Reacting to NVIDIA's RTX 30-series announcement earlier this week and the gap between the headline numbers and what they mean for the rest of us.

A keynote stage and screen, the slide everyone is arguing about

NVIDIA put the RTX 30-series out on Tuesday, Jensen pulled the new card out of an oven in his kitchen for the camera, and my feeds have been doing nothing but argue about it since. The pricing surprised people in a good way for once. The performance claims surprised people the way performance claims always do, which is to say everyone is waiting for the independent benchmarks before believing the "twice the 2080" line, and they're right to.

I don't game enough to justify any of it, so I watched it from the cheap seats. The part I keep thinking about isn't the framerates. It's that the interesting work in that keynote was the bit nobody's quoting: the memory bandwidth, the new I/O path for streaming assets straight off storage, the unglamorous plumbing. The headline number is the framerate because that's what fits on a slide and sells the card. The thing that actually moves the bottleneck is the boring bit underneath, and it's always the boring bit underneath.

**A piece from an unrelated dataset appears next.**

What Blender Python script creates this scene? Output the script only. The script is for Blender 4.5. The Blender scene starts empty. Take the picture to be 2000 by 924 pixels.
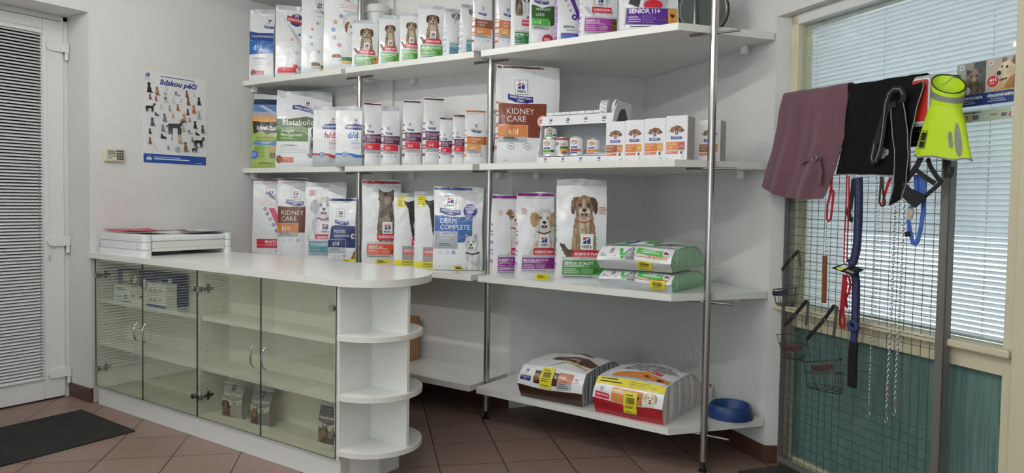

That's the pattern with every launch keynote, and the reason everyone has an opinion before the reviews land. We react to the number we're given because it's the number we're given. The honest response is the dull one: wait two weeks, let someone with a test bench and no stake measure the thing under a real workload, and assume the gap between the slide and your machine is wider than the marketing and narrower than the cynics claim. I'll keep my money in my pocket until then, which is, conveniently, also what I'd have done anyway.